--- START ---

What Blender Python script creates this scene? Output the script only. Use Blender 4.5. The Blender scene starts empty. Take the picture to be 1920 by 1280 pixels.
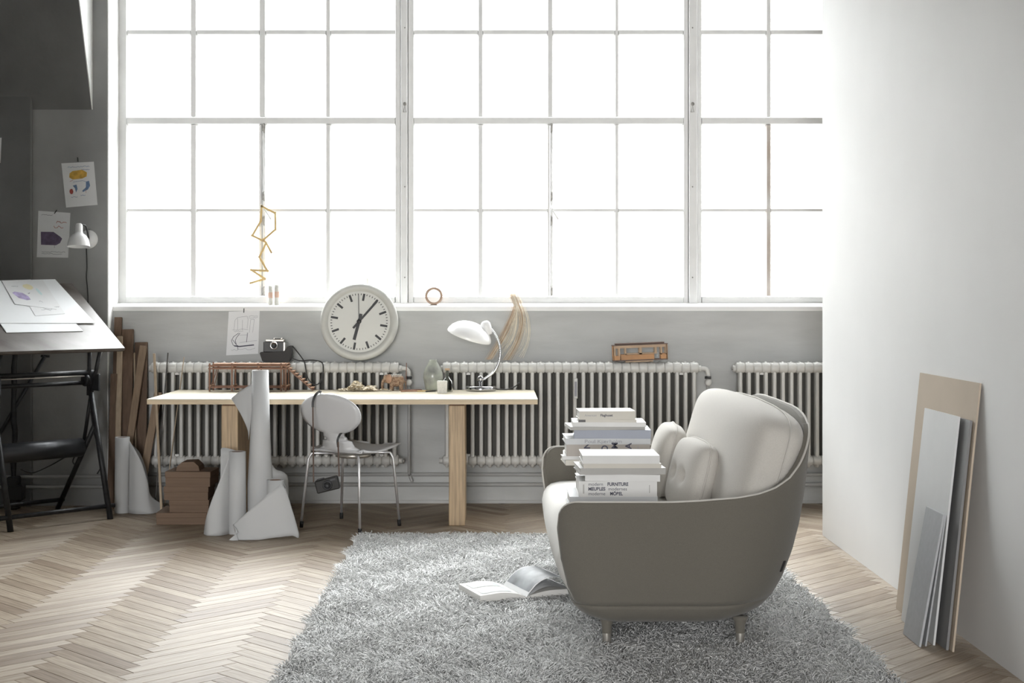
import bpy, bmesh, math, random
import numpy as np
from mathutils import Vector, Matrix, noise
random.seed(7); np.random.seed(7)
C = bpy.context.scene.collection
PI = math.pi

# ------------------------------------------------------------------ camera, sky, exposure
FPX, CX, CY, EYE = 2700.0, 930.0, 556.0, 1.294
cam_d = bpy.data.cameras.new('camera'); cam = bpy.data.objects.new('camera', cam_d); C.objects.link(cam)
cam.location = (0, 0, EYE); cam.rotation_euler = (PI/2, 0, 0)
cam_d.sensor_width = 36; cam_d.lens = FPX/1920*36
cam_d.shift_x = (960-CX)/1920; cam_d.shift_y = (CY-640)/1920
cam_d.clip_start = .05; cam_d.clip_end = 400
S = bpy.context.scene; S.camera = cam
vs = S.view_settings
vs.view_transform = 'Standard'; vs.look = 'None'; vs.gamma = 1; vs.use_curve_mapping = False
vs.exposure = 0.0
w = bpy.data.worlds.new('overcast_sky'); S.world = w; w.use_nodes = True
bg = w.node_tree.nodes['Background']; bg.inputs[0].default_value = (.985, .995, 1.0, 1)
ZENITH, FILL = 36.0, 1250.0             # overcast sky, three times brighter overhead than at the horizon
_n = w.node_tree.nodes; _tc = _n.new('ShaderNodeTexCoord'); _sp = _n.new('ShaderNodeSeparateXYZ'); _mr = _n.new('ShaderNodeMapRange')
_mr.inputs['From Min'].default_value = 0; _mr.inputs['From Max'].default_value = 1; _mr.inputs['To Min'].default_value = ZENITH/3; _mr.inputs['To Max'].default_value = ZENITH
w.node_tree.links.new(_tc.outputs['Generated'], _sp.inputs[0]); w.node_tree.links.new(_sp.outputs['Z'], _mr.inputs['Value']); w.node_tree.links.new(_mr.outputs[0], bg.inputs[1])
S.cycles.max_bounces = 10; S.cycles.diffuse_bounces = 7; S.cycles.glossy_bounces = 4
S.cycles.transparent_max_bounces = 12; S.cycles.sample_clamp_indirect = 8
S.cycles.use_denoising = True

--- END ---

EXERCISE OBJECTIVE → Skip the images and write out the rest of the listing exactly.

FINAL RESULT →
What Blender Python script creates this scene? Output the script only. Use Blender 4.5. The Blender scene starts empty. Take the picture to be 1920 by 1280 pixels.
import bpy, bmesh, math, random
import numpy as np
from mathutils import Vector, Matrix, noise
random.seed(7); np.random.seed(7)
C = bpy.context.scene.collection
PI = math.pi

# ------------------------------------------------------------------ camera, sky, exposure
FPX, CX, CY, EYE = 2700.0, 930.0, 556.0, 1.294
cam_d = bpy.data.cameras.new('camera'); cam = bpy.data.objects.new('camera', cam_d); C.objects.link(cam)
cam.location = (0, 0, EYE); cam.rotation_euler = (PI/2, 0, 0)
cam_d.sensor_width = 36; cam_d.lens = FPX/1920*36
cam_d.shift_x = (960-CX)/1920; cam_d.shift_y = (CY-640)/1920
cam_d.clip_start = .05; cam_d.clip_end = 400
S = bpy.context.scene; S.camera = cam
vs = S.view_settings
vs.view_transform = 'Standard'; vs.look = 'None'; vs.gamma = 1; vs.use_curve_mapping = False
vs.exposure = 0.0
w = bpy.data.worlds.new('overcast_sky'); S.world = w; w.use_nodes = True
bg = w.node_tree.nodes['Background']; bg.inputs[0].default_value = (.985, .995, 1.0, 1)
ZENITH, FILL = 36.0, 1250.0             # overcast sky, three times brighter overhead than at the horizon
_n = w.node_tree.nodes; _tc = _n.new('ShaderNodeTexCoord'); _sp = _n.new('ShaderNodeSeparateXYZ'); _mr = _n.new('ShaderNodeMapRange')
_mr.inputs['From Min'].default_value = 0; _mr.inputs['From Max'].default_value = 1; _mr.inputs['To Min'].default_value = ZENITH/3; _mr.inputs['To Max'].default_value = ZENITH
w.node_tree.links.new(_tc.outputs['Generated'], _sp.inputs[0]); w.node_tree.links.new(_sp.outputs['Z'], _mr.inputs['Value']); w.node_tree.links.new(_mr.outputs[0], bg.inputs[1])
S.cycles.max_bounces = 10; S.cycles.diffuse_bounces = 7; S.cycles.glossy_bounces = 4
S.cycles.transparent_max_bounces = 12; S.cycles.sample_clamp_indirect = 8
S.cycles.use_denoising = True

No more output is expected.